§ **Information supplied**

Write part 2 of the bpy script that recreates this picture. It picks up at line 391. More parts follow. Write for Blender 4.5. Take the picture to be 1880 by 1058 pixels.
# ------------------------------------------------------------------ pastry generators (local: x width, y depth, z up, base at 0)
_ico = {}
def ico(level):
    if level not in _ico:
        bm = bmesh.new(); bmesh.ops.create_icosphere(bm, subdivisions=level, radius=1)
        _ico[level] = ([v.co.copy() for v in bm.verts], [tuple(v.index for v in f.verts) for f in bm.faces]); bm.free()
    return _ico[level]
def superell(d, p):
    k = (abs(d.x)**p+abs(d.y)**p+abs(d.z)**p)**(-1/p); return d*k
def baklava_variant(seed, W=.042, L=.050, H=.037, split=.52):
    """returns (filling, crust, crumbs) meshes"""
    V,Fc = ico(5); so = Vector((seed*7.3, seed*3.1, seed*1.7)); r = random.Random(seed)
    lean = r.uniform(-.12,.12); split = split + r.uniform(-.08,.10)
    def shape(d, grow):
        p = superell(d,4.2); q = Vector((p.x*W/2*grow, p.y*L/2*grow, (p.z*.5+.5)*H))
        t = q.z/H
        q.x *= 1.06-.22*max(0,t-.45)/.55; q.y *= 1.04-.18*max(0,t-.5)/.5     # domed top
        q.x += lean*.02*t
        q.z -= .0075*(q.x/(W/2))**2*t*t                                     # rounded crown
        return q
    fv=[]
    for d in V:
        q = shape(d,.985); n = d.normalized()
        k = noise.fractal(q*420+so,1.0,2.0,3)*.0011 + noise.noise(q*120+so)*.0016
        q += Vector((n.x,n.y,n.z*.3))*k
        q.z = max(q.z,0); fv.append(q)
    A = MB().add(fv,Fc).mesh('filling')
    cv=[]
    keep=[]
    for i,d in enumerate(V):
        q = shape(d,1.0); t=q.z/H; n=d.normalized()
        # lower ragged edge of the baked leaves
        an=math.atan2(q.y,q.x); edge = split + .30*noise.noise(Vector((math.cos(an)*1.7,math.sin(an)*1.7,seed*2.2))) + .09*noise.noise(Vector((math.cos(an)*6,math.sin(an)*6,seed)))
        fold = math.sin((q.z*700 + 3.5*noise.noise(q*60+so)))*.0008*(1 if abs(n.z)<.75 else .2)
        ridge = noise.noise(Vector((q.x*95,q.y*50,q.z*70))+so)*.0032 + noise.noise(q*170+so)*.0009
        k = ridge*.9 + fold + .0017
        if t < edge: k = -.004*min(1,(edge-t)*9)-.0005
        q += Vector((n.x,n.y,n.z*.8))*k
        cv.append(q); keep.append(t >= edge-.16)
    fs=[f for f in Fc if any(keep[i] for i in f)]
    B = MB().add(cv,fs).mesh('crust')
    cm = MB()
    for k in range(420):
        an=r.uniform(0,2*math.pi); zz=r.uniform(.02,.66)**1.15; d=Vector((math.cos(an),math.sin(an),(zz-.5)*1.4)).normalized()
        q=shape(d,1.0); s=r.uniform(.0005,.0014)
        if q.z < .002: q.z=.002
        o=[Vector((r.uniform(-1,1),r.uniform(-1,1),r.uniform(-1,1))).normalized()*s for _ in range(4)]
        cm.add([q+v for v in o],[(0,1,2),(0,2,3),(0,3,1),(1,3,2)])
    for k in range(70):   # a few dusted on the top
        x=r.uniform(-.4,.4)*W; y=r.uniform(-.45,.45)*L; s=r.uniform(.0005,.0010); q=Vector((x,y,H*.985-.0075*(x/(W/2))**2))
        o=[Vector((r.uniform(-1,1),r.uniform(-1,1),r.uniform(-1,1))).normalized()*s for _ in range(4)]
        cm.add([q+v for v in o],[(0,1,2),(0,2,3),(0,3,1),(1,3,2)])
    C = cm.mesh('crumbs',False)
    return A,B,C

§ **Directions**
Copy out each line exactly as written.

§ **Worked answer**
Write part 2 of the bpy script that recreates this picture. It picks up at line 391. More parts follow. Write for Blender 4.5. Take the picture to be 1880 by 1058 pixels.
# ------------------------------------------------------------------ pastry generators (local: x width, y depth, z up, base at 0)
_ico = {}
def ico(level):
    if level not in _ico:
        bm = bmesh.new(); bmesh.ops.create_icosphere(bm, subdivisions=level, radius=1)
        _ico[level] = ([v.co.copy() for v in bm.verts], [tuple(v.index for v in f.verts) for f in bm.faces]); bm.free()
    return _ico[level]
def superell(d, p):
    k = (abs(d.x)**p+abs(d.y)**p+abs(d.z)**p)**(-1/p); return d*k
def baklava_variant(seed, W=.042, L=.050, H=.037, split=.52):
    """returns (filling, crust, crumbs) meshes"""
    V,Fc = ico(5); so = Vector((seed*7.3, seed*3.1, seed*1.7)); r = random.Random(seed)
    lean = r.uniform(-.12,.12); split = split + r.uniform(-.08,.10)
    def shape(d, grow):
        p = superell(d,4.2); q = Vector((p.x*W/2*grow, p.y*L/2*grow, (p.z*.5+.5)*H))
        t = q.z/H
        q.x *= 1.06-.22*max(0,t-.45)/.55; q.y *= 1.04-.18*max(0,t-.5)/.5     # domed top
        q.x += lean*.02*t
        q.z -= .0075*(q.x/(W/2))**2*t*t                                     # rounded crown
        return q
    fv=[]
    for d in V:
        q = shape(d,.985); n = d.normalized()
        k = noise.fractal(q*420+so,1.0,2.0,3)*.0011 + noise.noise(q*120+so)*.0016
        q += Vector((n.x,n.y,n.z*.3))*k
        q.z = max(q.z,0); fv.append(q)
    A = MB().add(fv,Fc).mesh('filling')
    cv=[]
    keep=[]
    for i,d in enumerate(V):
        q = shape(d,1.0); t=q.z/H; n=d.normalized()
        # lower ragged edge of the baked leaves
        an=math.atan2(q.y,q.x); edge = split + .30*noise.noise(Vector((math.cos(an)*1.7,math.sin(an)*1.7,seed*2.2))) + .09*noise.noise(Vector((math.cos(an)*6,math.sin(an)*6,seed)))
        fold = math.sin((q.z*700 + 3.5*noise.noise(q*60+so)))*.0008*(1 if abs(n.z)<.75 else .2)
        ridge = noise.noise(Vector((q.x*95,q.y*50,q.z*70))+so)*.0032 + noise.noise(q*170+so)*.0009
        k = ridge*.9 + fold + .0017
        if t < edge: k = -.004*min(1,(edge-t)*9)-.0005
        q += Vector((n.x,n.y,n.z*.8))*k
        cv.append(q); keep.append(t >= edge-.16)
    fs=[f for f in Fc if any(keep[i] for i in f)]
    B = MB().add(cv,fs).mesh('crust')
    cm = MB()
    for k in range(420):
        an=r.uniform(0,2*math.pi); zz=r.uniform(.02,.66)**1.15; d=Vector((math.cos(an),math.sin(an),(zz-.5)*1.4)).normalized()
        q=shape(d,1.0); s=r.uniform(.0005,.0014)
        if q.z < .002: q.z=.002
        o=[Vector((r.uniform(-1,1),r.uniform(-1,1),r.uniform(-1,1))).normalized()*s for _ in range(4)]
        cm.add([q+v for v in o],[(0,1,2),(0,2,3),(0,3,1),(1,3,2)])
    for k in range(70):   # a few dusted on the top
        x=r.uniform(-.4,.4)*W; y=r.uniform(-.45,.45)*L; s=r.uniform(.0005,.0010); q=Vector((x,y,H*.985-.0075*(x/(W/2))**2))
        o=[Vector((r.uniform(-1,1),r.uniform(-1,1),r.uniform(-1,1))).normalized()*s for _ in range(4)]
        cm.add([q+v for v in o],[(0,1,2),(0,2,3),(0,3,1),(1,3,2)])
    C = cm.mesh('crumbs',False)
    return A,B,C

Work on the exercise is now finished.